§ Work instructions
Only the lines from the one containing "Keep writing the" through the one containing "simple('white_packet', 'white packet" are to be copied, exactly and with both ends kept.

═════ Material

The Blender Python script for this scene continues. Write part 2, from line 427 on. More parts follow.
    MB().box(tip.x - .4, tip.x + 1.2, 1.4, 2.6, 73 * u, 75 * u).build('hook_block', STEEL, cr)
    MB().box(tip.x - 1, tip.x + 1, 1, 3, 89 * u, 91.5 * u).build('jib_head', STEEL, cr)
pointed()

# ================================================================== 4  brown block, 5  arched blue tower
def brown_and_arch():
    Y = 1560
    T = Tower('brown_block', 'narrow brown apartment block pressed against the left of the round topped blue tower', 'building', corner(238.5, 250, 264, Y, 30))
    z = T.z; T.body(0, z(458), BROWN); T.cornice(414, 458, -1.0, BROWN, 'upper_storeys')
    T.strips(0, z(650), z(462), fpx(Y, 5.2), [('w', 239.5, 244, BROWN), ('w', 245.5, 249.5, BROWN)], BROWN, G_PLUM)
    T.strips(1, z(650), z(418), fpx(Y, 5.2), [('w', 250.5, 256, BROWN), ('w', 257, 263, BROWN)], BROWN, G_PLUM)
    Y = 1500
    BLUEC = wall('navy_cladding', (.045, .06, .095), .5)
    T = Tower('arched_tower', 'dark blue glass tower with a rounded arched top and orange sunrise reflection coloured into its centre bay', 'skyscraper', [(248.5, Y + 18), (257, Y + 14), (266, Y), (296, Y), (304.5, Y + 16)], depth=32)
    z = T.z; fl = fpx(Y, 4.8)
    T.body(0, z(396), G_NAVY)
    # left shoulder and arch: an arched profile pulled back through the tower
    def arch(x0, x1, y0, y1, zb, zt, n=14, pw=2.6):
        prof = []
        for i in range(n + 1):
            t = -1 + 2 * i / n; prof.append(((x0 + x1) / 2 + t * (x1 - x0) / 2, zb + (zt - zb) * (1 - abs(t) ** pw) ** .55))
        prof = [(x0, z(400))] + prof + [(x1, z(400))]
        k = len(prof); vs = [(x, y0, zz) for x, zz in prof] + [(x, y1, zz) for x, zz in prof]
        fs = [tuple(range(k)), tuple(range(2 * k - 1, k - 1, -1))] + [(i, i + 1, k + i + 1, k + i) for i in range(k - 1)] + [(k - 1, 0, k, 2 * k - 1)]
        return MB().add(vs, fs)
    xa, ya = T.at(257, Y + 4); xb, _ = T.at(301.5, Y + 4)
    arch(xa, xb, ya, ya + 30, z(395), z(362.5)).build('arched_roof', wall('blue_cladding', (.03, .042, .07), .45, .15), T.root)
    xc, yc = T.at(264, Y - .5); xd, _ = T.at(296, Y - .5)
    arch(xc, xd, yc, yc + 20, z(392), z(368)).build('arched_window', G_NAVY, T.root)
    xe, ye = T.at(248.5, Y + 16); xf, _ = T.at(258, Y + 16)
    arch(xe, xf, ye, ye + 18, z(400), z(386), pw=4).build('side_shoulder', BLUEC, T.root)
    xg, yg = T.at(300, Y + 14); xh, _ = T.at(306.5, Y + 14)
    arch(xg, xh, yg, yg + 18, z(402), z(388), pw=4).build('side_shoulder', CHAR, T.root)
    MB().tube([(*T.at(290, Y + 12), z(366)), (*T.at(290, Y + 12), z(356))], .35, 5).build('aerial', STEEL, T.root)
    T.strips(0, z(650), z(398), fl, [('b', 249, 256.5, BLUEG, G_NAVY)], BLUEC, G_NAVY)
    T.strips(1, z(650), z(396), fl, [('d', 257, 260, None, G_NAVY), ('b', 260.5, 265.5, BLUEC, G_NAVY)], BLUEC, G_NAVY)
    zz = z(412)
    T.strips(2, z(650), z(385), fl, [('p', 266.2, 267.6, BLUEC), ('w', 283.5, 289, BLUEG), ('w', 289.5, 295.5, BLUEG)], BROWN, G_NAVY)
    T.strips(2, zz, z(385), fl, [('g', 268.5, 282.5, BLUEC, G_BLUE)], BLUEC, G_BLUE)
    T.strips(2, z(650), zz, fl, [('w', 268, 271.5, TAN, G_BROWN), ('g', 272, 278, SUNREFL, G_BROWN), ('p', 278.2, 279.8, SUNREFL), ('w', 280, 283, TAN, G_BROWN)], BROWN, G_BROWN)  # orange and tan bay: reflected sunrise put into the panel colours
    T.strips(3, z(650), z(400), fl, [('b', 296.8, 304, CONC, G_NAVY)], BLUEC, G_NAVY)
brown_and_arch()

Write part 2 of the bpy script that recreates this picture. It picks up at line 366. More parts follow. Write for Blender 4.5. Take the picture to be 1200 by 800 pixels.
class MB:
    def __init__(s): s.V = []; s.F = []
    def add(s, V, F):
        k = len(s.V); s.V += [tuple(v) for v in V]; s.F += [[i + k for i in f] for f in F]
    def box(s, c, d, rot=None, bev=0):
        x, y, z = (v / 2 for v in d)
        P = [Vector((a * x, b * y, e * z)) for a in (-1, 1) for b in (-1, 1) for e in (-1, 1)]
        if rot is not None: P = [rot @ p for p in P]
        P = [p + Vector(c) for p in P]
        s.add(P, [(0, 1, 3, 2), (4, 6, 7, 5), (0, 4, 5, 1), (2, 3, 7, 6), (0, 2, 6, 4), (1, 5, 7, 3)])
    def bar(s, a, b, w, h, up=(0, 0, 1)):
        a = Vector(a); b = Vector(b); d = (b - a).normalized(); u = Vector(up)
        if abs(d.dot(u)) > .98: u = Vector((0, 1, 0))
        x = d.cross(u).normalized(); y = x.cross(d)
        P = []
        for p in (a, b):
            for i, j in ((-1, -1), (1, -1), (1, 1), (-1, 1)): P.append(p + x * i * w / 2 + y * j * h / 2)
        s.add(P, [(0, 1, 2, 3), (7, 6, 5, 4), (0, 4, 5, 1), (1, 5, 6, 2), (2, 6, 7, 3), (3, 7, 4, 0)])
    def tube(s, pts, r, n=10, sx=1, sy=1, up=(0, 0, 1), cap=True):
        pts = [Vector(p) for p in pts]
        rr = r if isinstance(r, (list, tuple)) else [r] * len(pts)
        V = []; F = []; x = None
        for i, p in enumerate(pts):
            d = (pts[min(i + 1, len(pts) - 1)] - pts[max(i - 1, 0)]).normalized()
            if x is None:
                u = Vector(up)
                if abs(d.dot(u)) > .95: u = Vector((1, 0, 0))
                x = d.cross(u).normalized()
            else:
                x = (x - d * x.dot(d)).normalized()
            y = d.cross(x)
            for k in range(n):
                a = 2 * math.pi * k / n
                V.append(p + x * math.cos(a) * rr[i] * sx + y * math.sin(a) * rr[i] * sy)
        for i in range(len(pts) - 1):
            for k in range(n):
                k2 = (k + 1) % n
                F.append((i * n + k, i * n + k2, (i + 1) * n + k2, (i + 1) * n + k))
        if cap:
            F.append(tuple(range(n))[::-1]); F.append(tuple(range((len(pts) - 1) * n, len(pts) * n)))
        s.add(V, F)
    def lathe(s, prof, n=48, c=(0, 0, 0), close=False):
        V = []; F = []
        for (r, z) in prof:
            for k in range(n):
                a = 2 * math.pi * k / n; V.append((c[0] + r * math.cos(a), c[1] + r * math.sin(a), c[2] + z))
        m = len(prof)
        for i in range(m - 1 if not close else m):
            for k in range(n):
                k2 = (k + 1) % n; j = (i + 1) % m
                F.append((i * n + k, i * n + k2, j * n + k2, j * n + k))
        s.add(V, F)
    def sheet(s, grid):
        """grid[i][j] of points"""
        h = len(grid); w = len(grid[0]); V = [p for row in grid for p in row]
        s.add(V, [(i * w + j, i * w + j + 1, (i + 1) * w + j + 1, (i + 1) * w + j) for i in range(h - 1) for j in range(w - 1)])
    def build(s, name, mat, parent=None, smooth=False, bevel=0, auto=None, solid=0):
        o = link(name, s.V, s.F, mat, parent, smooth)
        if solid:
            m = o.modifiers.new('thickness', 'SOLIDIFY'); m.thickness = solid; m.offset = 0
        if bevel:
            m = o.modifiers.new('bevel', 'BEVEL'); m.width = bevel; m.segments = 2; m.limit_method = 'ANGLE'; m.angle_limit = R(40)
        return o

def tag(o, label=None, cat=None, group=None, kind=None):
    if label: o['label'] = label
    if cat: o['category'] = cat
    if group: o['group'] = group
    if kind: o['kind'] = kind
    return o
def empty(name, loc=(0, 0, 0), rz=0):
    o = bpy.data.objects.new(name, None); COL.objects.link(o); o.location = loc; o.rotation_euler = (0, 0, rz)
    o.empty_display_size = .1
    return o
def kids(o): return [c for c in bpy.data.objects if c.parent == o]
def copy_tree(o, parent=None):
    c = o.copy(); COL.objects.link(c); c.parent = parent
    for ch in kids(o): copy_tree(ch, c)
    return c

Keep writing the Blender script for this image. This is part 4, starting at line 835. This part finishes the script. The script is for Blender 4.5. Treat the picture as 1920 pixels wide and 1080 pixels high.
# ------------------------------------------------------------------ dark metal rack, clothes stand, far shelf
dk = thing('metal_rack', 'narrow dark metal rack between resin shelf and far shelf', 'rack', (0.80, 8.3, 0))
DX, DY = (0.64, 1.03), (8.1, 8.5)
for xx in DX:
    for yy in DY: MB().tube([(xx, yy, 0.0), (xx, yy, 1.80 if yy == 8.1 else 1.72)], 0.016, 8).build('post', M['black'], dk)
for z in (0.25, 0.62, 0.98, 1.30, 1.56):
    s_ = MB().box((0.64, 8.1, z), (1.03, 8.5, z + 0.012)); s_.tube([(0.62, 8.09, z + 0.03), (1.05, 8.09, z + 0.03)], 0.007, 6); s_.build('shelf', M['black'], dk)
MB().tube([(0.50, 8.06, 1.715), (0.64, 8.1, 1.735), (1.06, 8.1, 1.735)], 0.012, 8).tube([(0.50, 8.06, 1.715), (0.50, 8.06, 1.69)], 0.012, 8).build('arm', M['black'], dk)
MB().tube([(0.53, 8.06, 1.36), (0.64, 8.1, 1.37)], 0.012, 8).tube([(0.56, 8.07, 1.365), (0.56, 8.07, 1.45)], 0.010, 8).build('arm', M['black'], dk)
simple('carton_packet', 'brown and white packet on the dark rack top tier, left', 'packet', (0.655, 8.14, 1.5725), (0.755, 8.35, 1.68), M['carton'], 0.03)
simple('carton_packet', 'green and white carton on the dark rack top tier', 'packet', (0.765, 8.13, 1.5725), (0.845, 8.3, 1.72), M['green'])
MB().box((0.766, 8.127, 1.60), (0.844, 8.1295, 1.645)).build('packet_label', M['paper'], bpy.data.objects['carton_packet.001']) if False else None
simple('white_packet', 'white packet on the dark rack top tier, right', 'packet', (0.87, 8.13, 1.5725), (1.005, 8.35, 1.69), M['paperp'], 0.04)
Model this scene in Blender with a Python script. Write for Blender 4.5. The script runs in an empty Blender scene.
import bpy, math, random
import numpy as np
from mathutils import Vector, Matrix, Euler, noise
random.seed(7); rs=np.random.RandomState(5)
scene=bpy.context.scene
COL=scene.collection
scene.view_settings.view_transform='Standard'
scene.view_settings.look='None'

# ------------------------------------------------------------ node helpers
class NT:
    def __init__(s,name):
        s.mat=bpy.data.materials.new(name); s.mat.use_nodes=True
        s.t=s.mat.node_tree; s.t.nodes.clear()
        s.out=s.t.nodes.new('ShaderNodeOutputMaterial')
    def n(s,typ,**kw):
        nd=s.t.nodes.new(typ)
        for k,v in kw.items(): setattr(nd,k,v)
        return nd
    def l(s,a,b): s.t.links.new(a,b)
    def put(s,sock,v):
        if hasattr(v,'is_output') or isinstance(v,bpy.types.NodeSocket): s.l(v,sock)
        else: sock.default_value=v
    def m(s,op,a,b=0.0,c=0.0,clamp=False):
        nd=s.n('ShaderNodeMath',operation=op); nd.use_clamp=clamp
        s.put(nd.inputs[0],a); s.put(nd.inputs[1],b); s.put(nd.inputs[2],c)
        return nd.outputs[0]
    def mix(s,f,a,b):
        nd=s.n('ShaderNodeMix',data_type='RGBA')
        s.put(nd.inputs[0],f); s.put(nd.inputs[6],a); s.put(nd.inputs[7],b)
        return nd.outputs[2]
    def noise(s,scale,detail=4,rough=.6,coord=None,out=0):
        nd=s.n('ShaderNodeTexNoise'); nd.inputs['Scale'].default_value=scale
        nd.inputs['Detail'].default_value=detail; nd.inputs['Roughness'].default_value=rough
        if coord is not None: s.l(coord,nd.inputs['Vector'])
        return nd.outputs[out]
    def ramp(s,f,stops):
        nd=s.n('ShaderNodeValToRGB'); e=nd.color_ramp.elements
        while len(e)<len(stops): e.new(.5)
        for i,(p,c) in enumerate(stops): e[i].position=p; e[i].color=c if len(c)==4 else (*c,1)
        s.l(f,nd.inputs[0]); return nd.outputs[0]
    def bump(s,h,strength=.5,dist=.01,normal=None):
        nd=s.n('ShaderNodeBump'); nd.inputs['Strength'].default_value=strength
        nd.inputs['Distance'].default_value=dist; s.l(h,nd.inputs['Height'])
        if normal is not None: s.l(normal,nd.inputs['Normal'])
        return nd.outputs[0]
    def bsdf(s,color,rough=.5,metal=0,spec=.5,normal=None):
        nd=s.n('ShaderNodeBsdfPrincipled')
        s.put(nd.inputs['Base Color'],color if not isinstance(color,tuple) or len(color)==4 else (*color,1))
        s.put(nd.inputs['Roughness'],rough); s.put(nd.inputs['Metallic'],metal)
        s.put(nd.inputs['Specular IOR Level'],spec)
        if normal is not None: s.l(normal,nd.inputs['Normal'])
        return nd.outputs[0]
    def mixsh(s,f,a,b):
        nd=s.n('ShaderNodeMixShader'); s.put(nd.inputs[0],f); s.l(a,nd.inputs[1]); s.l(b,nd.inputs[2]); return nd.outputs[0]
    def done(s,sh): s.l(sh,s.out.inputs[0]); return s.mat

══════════

§ Expected answer
Keep writing the Blender script for this image. This is part 4, starting at line 835. This part finishes the script. The script is for Blender 4.5. Treat the picture as 1920 pixels wide and 1080 pixels high.
# ------------------------------------------------------------------ dark metal rack, clothes stand, far shelf
dk = thing('metal_rack', 'narrow dark metal rack between resin shelf and far shelf', 'rack', (0.80, 8.3, 0))
DX, DY = (0.64, 1.03), (8.1, 8.5)
for xx in DX:
    for yy in DY: MB().tube([(xx, yy, 0.0), (xx, yy, 1.80 if yy == 8.1 else 1.72)], 0.016, 8).build('post', M['black'], dk)
for z in (0.25, 0.62, 0.98, 1.30, 1.56):
    s_ = MB().box((0.64, 8.1, z), (1.03, 8.5, z + 0.012)); s_.tube([(0.62, 8.09, z + 0.03), (1.05, 8.09, z + 0.03)], 0.007, 6); s_.build('shelf', M['black'], dk)
MB().tube([(0.50, 8.06, 1.715), (0.64, 8.1, 1.735), (1.06, 8.1, 1.735)], 0.012, 8).tube([(0.50, 8.06, 1.715), (0.50, 8.06, 1.69)], 0.012, 8).build('arm', M['black'], dk)
MB().tube([(0.53, 8.06, 1.36), (0.64, 8.1, 1.37)], 0.012, 8).tube([(0.56, 8.07, 1.365), (0.56, 8.07, 1.45)], 0.010, 8).build('arm', M['black'], dk)
simple('carton_packet', 'brown and white packet on the dark rack top tier, left', 'packet', (0.655, 8.14, 1.5725), (0.755, 8.35, 1.68), M['carton'], 0.03)
simple('carton_packet', 'green and white carton on the dark rack top tier', 'packet', (0.765, 8.13, 1.5725), (0.845, 8.3, 1.72), M['green'])
MB().box((0.766, 8.127, 1.60), (0.844, 8.1295, 1.645)).build('packet_label', M['paper'], bpy.data.objects['carton_packet.001']) if False else None
simple('white_packet', 'white packet on the dark rack top tier, right', 'packet', (0.87, 8.13, 1.5725), (1.005, 8.35, 1.69), M['paperp'], 0.04)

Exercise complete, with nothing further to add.